The news broke somewhere between a polite cough and the clink of a gin and tonic. David Hockney, the man who painted swimming pools so crisp you could almost taste the chlorine, has shuffled off this mortal coil at a frankly unreasonable 87. And what does the British art world do? It puts a stiff upper lip, polishes its monocle, and issues a statement so understated it might as well have been written on a post-it note.
Let this be a lesson to all you splashy, attention-seeking contemporary artists. Hockney’s leaving wasn’t a fireworks display. It was a slow fade, like a colour sunset from one of his own Yorkshire landscapes. No drama. No ransom note from death. Just a quiet, polite exit. The sort of exit you’d expect from a man who spent decades making the ordinary extraordinary.
But here’s the rub. The papers are calling it a ‘milestone’ and ‘the end of an era.’ Spare me your clichés. This is bigger than that. Hockney wasn’t just a painter. He was the last true champion of the visible world. While everyone else was busy sniffing their own conceptual exhaust fumes, Hockney was out there, proving that a splash of colour and a bit of perspective can still stop you in your tracks.

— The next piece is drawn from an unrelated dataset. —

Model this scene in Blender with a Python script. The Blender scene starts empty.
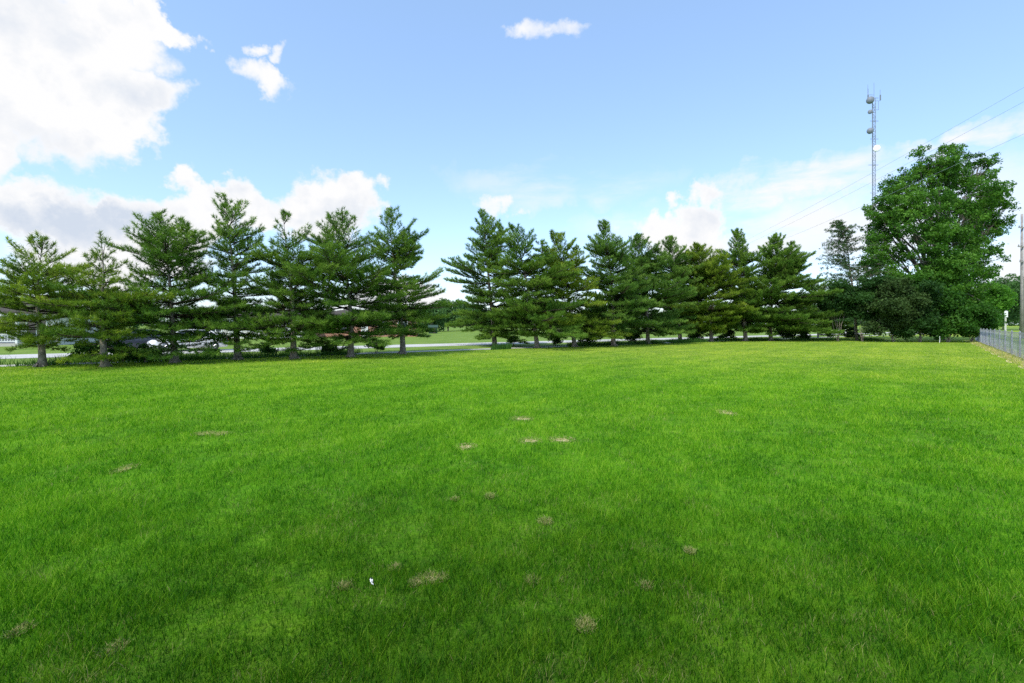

Think about it. He gave us the swimming pool as a state of mind. He gave us the Yorkshire Wolds as a fever dream of green and gold. He even gave us an iPad as a legitimate artistic tool, because of course he did. The man had more artistic range than a Swiss army knife in a crayon factory.
And now he’s gone. And what do we get in his place? A lot of hand-wringing about the state of British art. As if his passing signals some decline. Nonsense. Hockney was the exception, the singular comet. The British art world will continue its merry dance of conceptual mediocrity and supermarket-brand shocks, but it won’t produce another Hockney. He was a one-off. Like a polar bear in a tutu.
Where does this leave us? In a world of increasingly digital everything, where art is reduced to an NFT in a digital wallet or a splodge of paint sold by a man in a hoodie. Hockney showed us that the real world, the world of light and water and faces, still has wonders. He was a bulwark against the bleeding edge of nonsense.
So let’s not weep for David Hockney. Rejoice that he existed. But also rage, a little, because the world is a blander place without him. The swimming pools are empty. The light is dimmer. And somewhere, an iPad is gathering dust, its screen black, its stylus still.
Goodbye, you magnificent old bastard. You made art matter again. And that, in this day and age, is nothing short of a miracle. Now, if you’ll excuse me, I have a gin to drown. A double. With a twist of lemon. The only proper tribute.